With less than a month to go for the roll out of the new indirect tax regime, the all powerful GST Council has cleared the pending rules, including transition provisions and filing of returns, in the process addressing some concerns of the industry over the earlier drafts, with all states agreeing to July 1 roll out of the Goods and Services Tax (GST). Besides, the GST Council, in its fifteenth meeting, has also fixed the GST rates for a clutch of items, including gold, diamonds, textiles and garments, footwear and biscuits, almost completing the exercise of rate fitment.
Federal indirect tax body has decided to tax Gold, silver and jewellery made of these metals at 3%. Currently, apart from 1% excise and 1% or slightly higher tax on sales by states, gold imports attract basic customs duty of 10%. BCD will remain in the GST regime, while the excise duty and VAT will be subsumed in it.
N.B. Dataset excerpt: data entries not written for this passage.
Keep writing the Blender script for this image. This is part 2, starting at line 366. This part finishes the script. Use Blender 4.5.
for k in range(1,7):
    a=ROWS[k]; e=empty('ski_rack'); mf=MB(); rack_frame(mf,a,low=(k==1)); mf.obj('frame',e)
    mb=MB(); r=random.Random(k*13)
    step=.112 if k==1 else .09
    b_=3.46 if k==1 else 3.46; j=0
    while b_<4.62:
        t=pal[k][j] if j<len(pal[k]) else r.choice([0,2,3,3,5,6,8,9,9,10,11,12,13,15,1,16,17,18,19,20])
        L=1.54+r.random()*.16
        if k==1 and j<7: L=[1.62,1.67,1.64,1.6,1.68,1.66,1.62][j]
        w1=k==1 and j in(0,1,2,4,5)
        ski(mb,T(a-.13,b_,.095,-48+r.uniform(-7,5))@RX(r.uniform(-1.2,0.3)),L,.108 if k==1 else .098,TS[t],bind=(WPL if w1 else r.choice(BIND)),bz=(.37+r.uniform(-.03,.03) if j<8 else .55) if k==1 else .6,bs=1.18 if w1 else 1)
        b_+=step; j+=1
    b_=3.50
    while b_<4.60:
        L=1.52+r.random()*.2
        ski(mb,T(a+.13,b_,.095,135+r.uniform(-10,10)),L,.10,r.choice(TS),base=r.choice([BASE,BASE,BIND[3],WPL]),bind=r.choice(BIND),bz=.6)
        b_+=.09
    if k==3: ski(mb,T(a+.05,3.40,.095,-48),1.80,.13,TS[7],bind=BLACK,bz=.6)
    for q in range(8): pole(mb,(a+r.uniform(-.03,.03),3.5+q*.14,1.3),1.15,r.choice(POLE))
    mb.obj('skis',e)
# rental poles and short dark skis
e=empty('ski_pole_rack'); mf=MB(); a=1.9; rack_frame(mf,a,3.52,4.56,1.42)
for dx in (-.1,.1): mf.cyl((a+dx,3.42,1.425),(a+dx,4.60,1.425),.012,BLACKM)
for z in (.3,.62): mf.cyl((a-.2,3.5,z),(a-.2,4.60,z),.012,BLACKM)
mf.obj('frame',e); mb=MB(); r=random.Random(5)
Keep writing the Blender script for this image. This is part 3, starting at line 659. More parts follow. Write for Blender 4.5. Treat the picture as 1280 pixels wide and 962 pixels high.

It also decided to tax rough diamond at 0.25% and placed agriculture equipment at two slabs of 5% and 12%.
Packaged and branded food items will attract GST at 5%, tendu leaves at 18% and bidi at the highest rate of 28%. Unlike cigarettes, there will be no cess on bidi. Further, biscuits will be taxed at a flat rate of 18%. Currently, biscuits costing less than Rs 100/kg attract an average tax of 20.6%, while those above this price attract 23.11%. Both have been fitted in the nearest tax slab of 18%. Footwear costing up to Rs 500 currently attracts 9.5% tax, and in GST it would be taxed at 5%. Rest are taxed between 23.1-29.58%, which in GST regime, would be levied 18% tax.
In the textiles category, silk and jute fibre have been exempted, while cotton and natural fibre and all kinds of yarns will be levied a 5% GST. However, man-made fibre and yarn will attract a 18% tax rate. All categories of fabric will attract a 5% rate. Man-made apparel up to Rs 1,000 will attract a 5% tax, lower than the existing 7%. Those costing above Rs 1,000, will continue to attract 12%. Moreover, solar panels will be taxed at 5%, against 18% specified earlier.
The council also decided to enhance the deemed credit for transition stocks in case of items that attract GST at 18% or 28% to 60% of the tax liability, while retaining such credit at 40% for others, addressing a major concern of the industries, including firms manufacturing automobiles, FMCGs, white goods and aerated beverages. Besides, the GST Council will meet again on June 11, 2017, to consider industry requests for concessions and any other pending issue.